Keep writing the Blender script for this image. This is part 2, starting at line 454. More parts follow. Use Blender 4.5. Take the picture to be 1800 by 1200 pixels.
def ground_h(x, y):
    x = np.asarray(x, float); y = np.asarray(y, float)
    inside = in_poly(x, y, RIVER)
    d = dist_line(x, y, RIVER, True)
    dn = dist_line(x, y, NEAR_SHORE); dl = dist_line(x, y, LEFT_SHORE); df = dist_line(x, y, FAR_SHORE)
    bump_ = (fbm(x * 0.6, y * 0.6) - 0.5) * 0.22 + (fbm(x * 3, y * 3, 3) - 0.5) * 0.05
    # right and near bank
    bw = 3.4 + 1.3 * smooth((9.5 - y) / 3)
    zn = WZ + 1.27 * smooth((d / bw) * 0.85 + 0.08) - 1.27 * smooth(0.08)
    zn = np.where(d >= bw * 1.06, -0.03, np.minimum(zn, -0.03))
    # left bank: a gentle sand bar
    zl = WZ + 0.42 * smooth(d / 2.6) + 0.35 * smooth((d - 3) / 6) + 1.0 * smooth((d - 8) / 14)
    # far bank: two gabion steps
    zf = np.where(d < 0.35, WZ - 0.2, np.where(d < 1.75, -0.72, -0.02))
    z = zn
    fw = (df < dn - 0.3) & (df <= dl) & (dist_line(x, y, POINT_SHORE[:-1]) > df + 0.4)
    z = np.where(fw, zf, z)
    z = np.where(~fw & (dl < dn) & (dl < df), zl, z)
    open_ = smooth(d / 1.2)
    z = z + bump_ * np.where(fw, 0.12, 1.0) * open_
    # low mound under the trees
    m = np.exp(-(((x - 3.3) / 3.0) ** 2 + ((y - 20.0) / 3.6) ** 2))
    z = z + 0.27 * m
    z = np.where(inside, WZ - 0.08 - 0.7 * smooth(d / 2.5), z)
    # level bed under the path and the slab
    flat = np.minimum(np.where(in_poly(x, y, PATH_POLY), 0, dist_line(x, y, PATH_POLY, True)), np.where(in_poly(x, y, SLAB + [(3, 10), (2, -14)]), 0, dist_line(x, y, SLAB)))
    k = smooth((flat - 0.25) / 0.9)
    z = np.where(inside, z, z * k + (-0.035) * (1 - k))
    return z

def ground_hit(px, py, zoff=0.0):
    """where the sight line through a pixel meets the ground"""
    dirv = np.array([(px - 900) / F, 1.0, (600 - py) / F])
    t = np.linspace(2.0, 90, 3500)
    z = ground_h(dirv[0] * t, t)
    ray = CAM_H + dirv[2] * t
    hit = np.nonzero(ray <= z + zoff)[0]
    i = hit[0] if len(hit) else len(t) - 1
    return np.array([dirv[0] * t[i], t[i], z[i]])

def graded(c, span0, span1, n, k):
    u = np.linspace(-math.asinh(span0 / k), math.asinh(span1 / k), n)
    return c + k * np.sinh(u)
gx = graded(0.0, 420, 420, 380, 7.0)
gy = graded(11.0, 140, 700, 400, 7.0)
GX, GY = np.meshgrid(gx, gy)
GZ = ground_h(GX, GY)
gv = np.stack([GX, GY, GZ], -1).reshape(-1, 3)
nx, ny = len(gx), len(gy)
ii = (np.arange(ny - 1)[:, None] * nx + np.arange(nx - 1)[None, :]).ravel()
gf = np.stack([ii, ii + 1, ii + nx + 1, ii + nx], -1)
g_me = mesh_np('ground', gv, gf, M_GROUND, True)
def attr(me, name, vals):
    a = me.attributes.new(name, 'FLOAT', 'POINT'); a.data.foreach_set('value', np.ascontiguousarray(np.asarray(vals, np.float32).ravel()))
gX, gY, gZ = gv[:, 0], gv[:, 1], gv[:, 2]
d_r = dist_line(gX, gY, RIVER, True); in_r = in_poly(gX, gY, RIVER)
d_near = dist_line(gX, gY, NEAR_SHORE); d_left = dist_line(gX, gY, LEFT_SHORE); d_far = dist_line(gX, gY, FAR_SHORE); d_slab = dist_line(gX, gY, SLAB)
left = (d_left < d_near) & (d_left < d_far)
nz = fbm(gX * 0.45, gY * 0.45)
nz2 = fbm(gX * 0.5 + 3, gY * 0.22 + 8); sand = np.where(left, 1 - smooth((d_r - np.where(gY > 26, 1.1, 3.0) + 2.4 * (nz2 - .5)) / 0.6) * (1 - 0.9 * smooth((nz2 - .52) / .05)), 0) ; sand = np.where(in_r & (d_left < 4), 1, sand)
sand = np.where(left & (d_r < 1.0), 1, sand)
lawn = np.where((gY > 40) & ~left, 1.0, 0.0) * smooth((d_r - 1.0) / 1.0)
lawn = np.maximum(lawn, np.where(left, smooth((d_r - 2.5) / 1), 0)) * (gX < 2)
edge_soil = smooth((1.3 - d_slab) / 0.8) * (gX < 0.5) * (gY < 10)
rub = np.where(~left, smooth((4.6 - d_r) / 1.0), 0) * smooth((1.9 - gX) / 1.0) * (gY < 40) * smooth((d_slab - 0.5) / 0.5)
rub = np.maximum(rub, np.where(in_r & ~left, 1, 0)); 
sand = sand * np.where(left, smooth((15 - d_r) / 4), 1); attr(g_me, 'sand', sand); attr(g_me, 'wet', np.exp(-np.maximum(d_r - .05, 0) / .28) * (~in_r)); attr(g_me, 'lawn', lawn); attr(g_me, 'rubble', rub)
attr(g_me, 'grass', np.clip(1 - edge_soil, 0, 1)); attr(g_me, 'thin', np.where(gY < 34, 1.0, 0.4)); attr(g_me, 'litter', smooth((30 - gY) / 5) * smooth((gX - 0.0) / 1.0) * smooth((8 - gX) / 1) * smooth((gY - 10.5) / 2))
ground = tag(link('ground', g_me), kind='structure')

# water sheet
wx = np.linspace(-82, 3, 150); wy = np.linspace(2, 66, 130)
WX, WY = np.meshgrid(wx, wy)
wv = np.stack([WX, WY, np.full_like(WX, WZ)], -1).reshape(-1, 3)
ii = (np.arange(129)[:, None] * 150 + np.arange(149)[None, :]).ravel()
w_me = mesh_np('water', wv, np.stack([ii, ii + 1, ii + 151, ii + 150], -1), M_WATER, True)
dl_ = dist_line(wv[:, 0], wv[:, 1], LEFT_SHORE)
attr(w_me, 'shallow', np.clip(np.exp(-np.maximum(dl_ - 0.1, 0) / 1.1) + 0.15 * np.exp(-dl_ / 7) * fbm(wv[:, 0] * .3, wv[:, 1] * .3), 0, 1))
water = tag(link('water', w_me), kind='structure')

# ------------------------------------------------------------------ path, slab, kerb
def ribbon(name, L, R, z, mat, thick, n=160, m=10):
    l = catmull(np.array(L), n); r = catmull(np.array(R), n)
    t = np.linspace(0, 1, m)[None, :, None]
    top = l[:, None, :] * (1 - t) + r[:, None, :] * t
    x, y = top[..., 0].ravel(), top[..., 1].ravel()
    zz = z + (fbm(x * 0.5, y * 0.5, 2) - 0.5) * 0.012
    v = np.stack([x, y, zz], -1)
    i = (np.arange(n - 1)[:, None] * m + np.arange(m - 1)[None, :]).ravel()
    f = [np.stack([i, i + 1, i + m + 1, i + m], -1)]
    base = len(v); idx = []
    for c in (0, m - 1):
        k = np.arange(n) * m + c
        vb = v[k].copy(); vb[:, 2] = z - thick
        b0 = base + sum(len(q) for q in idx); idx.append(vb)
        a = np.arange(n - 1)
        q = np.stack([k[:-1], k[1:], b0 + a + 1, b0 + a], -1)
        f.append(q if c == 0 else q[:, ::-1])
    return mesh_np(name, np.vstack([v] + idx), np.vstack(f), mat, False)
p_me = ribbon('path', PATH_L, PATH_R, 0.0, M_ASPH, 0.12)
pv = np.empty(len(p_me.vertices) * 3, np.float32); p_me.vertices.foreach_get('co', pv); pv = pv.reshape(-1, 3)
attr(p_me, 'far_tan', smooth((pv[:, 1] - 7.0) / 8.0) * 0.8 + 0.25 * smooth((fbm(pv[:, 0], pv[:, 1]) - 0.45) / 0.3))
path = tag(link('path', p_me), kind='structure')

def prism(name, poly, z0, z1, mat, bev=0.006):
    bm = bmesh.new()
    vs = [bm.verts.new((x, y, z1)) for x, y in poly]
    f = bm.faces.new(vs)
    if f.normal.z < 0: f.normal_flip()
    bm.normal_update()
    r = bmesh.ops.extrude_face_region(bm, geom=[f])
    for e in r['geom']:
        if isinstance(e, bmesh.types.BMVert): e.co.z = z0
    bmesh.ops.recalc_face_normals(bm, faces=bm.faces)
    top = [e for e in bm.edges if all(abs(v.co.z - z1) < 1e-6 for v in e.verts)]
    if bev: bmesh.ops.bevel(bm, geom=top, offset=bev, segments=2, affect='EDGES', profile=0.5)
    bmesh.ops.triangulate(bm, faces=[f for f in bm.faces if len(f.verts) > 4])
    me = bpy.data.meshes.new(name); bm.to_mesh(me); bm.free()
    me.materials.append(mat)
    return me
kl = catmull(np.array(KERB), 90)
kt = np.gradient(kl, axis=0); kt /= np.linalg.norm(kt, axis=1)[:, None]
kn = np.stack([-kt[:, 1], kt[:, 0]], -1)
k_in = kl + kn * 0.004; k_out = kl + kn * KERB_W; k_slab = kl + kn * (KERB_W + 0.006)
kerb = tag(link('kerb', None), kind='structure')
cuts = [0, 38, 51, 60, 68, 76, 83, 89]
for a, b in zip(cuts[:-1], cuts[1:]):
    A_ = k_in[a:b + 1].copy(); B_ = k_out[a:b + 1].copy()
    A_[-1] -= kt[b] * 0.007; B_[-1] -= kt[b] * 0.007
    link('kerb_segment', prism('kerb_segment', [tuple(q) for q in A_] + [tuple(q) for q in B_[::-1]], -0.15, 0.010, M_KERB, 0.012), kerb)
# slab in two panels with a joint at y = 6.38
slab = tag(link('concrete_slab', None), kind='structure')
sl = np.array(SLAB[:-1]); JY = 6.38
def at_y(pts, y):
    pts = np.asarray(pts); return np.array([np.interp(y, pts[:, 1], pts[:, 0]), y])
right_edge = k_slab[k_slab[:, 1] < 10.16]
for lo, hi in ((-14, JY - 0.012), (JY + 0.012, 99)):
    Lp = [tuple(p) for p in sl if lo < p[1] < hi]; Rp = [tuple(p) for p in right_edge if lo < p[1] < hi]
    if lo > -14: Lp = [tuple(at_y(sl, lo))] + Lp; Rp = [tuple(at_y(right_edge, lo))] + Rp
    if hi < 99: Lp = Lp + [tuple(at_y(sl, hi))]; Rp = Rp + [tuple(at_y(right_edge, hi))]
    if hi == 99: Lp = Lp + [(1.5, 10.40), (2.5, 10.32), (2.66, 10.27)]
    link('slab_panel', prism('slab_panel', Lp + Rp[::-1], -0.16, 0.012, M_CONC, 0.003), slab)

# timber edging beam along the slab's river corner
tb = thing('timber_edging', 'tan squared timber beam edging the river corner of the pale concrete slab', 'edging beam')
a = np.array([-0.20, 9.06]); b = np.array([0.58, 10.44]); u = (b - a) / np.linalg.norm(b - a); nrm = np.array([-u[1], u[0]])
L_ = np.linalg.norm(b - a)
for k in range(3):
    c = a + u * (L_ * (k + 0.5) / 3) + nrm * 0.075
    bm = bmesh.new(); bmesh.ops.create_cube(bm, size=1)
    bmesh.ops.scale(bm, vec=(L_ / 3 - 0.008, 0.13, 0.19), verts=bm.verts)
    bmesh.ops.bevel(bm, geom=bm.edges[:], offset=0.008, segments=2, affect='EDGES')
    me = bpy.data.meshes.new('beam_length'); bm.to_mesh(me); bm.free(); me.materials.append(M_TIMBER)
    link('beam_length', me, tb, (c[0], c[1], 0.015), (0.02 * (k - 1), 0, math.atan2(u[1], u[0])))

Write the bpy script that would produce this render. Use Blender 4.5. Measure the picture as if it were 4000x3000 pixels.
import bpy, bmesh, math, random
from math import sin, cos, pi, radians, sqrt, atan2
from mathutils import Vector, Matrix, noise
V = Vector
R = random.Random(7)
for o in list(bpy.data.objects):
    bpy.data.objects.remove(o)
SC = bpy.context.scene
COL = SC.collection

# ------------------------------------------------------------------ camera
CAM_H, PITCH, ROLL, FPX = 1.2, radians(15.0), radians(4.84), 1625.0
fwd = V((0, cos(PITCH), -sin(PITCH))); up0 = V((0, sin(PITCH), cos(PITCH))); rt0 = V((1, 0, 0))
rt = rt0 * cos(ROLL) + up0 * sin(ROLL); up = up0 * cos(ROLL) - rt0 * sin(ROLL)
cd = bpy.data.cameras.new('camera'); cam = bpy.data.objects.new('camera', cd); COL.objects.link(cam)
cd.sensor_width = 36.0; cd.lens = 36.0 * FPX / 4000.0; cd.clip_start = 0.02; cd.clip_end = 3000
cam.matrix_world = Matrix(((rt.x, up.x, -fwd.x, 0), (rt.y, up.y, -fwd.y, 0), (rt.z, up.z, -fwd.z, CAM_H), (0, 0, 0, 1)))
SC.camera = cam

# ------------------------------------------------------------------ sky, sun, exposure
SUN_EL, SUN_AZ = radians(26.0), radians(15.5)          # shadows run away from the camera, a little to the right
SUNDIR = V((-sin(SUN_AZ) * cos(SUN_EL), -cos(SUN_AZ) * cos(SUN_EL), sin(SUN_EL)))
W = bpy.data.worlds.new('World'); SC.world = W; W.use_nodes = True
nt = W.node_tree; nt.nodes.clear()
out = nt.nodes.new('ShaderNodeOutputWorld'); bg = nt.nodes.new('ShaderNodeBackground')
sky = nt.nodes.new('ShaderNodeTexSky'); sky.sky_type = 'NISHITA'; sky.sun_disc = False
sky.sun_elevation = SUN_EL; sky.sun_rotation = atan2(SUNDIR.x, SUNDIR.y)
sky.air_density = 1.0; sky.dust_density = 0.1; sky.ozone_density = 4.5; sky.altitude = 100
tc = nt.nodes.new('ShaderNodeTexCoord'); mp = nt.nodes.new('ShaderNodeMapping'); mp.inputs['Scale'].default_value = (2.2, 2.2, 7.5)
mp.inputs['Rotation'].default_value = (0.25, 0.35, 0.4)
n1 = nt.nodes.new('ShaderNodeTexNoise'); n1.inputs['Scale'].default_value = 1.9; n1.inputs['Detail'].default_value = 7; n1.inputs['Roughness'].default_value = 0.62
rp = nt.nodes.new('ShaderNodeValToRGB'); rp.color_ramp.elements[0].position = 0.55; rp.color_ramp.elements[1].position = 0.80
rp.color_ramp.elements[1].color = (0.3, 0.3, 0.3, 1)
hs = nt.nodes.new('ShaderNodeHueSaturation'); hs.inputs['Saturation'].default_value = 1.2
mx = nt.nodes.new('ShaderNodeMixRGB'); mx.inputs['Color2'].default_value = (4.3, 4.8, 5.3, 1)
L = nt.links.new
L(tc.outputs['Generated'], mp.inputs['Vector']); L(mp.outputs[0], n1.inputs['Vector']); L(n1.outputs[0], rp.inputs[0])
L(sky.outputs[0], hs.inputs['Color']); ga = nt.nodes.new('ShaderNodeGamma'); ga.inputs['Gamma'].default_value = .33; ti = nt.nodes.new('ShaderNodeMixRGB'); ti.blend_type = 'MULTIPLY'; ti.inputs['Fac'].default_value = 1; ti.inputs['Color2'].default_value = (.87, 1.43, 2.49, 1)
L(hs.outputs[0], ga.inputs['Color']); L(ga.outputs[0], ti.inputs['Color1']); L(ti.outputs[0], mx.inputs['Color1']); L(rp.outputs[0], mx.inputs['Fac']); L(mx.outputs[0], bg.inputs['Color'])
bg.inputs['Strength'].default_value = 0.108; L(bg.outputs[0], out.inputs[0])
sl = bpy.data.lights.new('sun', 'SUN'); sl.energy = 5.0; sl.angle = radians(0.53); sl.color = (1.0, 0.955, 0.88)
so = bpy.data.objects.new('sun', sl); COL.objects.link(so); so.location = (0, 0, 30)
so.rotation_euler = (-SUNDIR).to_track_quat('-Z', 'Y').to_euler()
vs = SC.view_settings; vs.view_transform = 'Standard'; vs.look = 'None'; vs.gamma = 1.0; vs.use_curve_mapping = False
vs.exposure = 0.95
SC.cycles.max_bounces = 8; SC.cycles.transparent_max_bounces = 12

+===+

• WHAT THIS TASK INVOLVES: Return each line among the entries that holds the word "Blender".

• RESPONSE TO THIS TASK:
Keep writing the Blender script for this image. This is part 2, starting at line 454. More parts follow. Use Blender 4.5. Take the picture to be 1800 by 1200 pixels.
Write the bpy script that would produce this render. Use Blender 4.5. Measure the picture as if it were 4000x3000 pixels.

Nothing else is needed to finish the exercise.